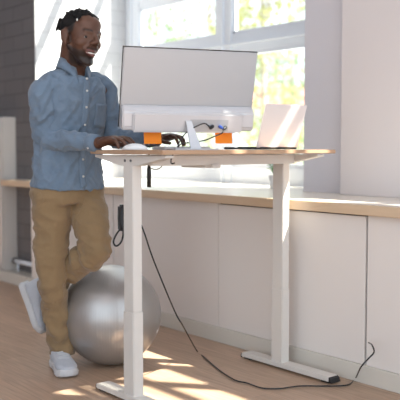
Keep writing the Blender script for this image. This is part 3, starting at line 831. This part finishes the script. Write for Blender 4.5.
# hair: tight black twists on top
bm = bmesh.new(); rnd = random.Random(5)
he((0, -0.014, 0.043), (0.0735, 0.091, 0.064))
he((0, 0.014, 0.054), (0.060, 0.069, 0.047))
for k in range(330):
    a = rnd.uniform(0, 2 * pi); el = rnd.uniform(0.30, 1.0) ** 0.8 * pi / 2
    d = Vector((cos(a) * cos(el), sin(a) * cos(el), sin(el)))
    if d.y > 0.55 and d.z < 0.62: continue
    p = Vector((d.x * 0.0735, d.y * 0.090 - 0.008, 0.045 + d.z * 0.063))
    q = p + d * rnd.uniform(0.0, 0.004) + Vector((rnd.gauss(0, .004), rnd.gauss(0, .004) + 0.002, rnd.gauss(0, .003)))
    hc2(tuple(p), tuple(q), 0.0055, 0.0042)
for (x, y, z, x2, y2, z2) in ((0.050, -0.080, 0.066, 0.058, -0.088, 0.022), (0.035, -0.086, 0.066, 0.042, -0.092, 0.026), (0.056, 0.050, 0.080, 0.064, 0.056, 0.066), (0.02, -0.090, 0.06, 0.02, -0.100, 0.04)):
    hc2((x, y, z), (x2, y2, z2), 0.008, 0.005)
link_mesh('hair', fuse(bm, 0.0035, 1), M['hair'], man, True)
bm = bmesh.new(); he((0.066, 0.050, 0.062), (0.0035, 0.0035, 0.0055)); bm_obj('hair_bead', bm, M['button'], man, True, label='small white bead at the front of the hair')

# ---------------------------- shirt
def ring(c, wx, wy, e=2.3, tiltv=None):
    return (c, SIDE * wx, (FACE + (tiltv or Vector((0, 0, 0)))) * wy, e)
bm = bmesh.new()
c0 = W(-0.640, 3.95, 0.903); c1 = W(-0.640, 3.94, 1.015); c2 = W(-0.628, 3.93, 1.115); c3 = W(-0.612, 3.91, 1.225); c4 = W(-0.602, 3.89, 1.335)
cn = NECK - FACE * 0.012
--
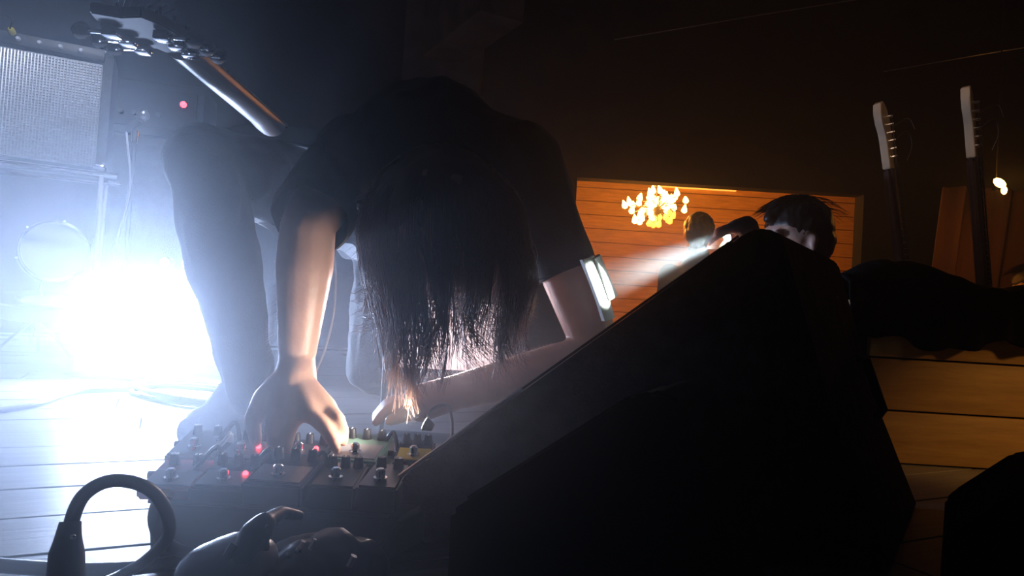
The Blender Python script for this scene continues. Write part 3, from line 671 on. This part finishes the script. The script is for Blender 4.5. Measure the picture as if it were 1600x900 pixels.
...
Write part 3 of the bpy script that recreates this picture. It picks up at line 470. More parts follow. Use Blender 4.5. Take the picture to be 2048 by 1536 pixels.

- **DIRECTION**: Take the line containing "Keep writing the" and the line containing "cn = NECK - FACE * 0.012". Write out both and all lines between, exactly, and nothing more.

- **THE ANSWER**:
Keep writing the Blender script for this image. This is part 3, starting at line 831. This part finishes the script. Write for Blender 4.5.
# hair: tight black twists on top
bm = bmesh.new(); rnd = random.Random(5)
he((0, -0.014, 0.043), (0.0735, 0.091, 0.064))
he((0, 0.014, 0.054), (0.060, 0.069, 0.047))
for k in range(330):
    a = rnd.uniform(0, 2 * pi); el = rnd.uniform(0.30, 1.0) ** 0.8 * pi / 2
    d = Vector((cos(a) * cos(el), sin(a) * cos(el), sin(el)))
    if d.y > 0.55 and d.z < 0.62: continue
    p = Vector((d.x * 0.0735, d.y * 0.090 - 0.008, 0.045 + d.z * 0.063))
    q = p + d * rnd.uniform(0.0, 0.004) + Vector((rnd.gauss(0, .004), rnd.gauss(0, .004) + 0.002, rnd.gauss(0, .003)))
    hc2(tuple(p), tuple(q), 0.0055, 0.0042)
for (x, y, z, x2, y2, z2) in ((0.050, -0.080, 0.066, 0.058, -0.088, 0.022), (0.035, -0.086, 0.066, 0.042, -0.092, 0.026), (0.056, 0.050, 0.080, 0.064, 0.056, 0.066), (0.02, -0.090, 0.06, 0.02, -0.100, 0.04)):
    hc2((x, y, z), (x2, y2, z2), 0.008, 0.005)
link_mesh('hair', fuse(bm, 0.0035, 1), M['hair'], man, True)
bm = bmesh.new(); he((0.066, 0.050, 0.062), (0.0035, 0.0035, 0.0055)); bm_obj('hair_bead', bm, M['button'], man, True, label='small white bead at the front of the hair')

# ---------------------------- shirt
def ring(c, wx, wy, e=2.3, tiltv=None):
    return (c, SIDE * wx, (FACE + (tiltv or Vector((0, 0, 0)))) * wy, e)
bm = bmesh.new()
c0 = W(-0.640, 3.95, 0.903); c1 = W(-0.640, 3.94, 1.015); c2 = W(-0.628, 3.93, 1.115); c3 = W(-0.612, 3.91, 1.225); c4 = W(-0.602, 3.89, 1.335)
cn = NECK - FACE * 0.012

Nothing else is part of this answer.